5. APPOINTMENT OF THE COMPANY FOR APPRAISAL OF THE NET WORTH:
 
To expediate the procedures required for incorporation of the controlled company SÓ FRANGO PRODUTOS ALIMENTÍCIOS LTDA, in order to have at hand, at the time of the Extraordinary General Meeting to be held, the opinion for appraisal of the net worth of said controlled company, the Board, after consultation and approval, appointed the company DELOITTE TOUCHE TOHMATSU AUDITORES INDEPENDENTES, enrolled as federal taxpayers with CNPJ/MF under No. 49.928.567/0001-11 and enrolled with CRC/SP under No. 2SPO11.609, established at Chácara Santo Antonio, Rua José Guerra, No. 127, in Sao Paulo, SP, CEP 04719-030, under the technical responsibility of its Executive Officer, Mr. Edimar Facco, a Brazilian citizen, married, accountant, bearer of ID card RG No. 11.463.176 SSP/SP and CIC No. 012.937.208-01, enrolled at CRC/RJ under No. 1SP138635/0-2, with office at the address mentioned on the back, for preparation of the appraisal opinion of the net worth of the company to be incorporated.

The meeting was closed and the present minutes were prepared and signed by all Board Members present.
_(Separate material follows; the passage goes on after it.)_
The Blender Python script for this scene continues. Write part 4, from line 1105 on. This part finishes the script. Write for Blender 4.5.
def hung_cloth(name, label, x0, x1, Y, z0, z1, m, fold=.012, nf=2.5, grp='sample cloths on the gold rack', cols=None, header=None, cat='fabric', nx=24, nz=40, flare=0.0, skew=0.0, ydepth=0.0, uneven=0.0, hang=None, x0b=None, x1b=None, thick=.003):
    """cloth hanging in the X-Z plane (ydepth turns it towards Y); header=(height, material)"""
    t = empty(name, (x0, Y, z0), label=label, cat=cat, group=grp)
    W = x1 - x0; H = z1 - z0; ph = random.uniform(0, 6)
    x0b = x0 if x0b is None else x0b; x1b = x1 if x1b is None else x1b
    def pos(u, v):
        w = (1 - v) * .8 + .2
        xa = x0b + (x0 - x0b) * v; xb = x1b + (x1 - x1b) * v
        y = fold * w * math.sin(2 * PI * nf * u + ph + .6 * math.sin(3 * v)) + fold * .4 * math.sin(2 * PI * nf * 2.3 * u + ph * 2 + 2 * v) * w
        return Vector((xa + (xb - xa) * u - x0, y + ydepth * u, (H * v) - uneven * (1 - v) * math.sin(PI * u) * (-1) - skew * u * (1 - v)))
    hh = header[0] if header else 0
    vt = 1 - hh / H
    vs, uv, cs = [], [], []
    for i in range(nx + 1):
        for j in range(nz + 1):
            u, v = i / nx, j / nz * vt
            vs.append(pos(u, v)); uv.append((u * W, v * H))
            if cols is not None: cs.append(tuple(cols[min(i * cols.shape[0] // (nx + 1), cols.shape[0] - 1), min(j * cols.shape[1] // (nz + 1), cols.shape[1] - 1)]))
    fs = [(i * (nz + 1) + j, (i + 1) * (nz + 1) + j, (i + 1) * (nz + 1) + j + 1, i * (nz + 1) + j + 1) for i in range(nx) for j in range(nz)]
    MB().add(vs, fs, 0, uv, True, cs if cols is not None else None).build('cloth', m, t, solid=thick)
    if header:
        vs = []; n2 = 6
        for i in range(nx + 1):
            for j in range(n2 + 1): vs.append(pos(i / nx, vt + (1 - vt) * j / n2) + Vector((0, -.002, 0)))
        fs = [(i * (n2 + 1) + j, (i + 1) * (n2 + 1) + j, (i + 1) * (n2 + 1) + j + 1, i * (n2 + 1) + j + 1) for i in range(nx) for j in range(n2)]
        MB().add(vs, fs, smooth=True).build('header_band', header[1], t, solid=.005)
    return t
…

Sao Paulo, SP, March 29, 2005

Signed:) Romano Ancelmo Fontana Filho (President), Osório Henrique Furlan (Vice-President), Alcides Lopes Tápias, Everaldo Nigro dos Santos, Francisco Silvério Morales Cespede, Marise Pereira Fontana Cipriani, Norberto Fatio, Roberto Faldini, Sérgio Fontana dos Reis, Vicente Falconi Campos and Walter Fontana Filho.

I certify that this is a truthful copy of the minutes of meeting No. 082, transcribed from pgs. 009, 010, 011, 012, 013, 014, 015, 016, 017 and 018 of book No. 03 of the Minutes of Meetings of the Board of Directors of Sadia S.A.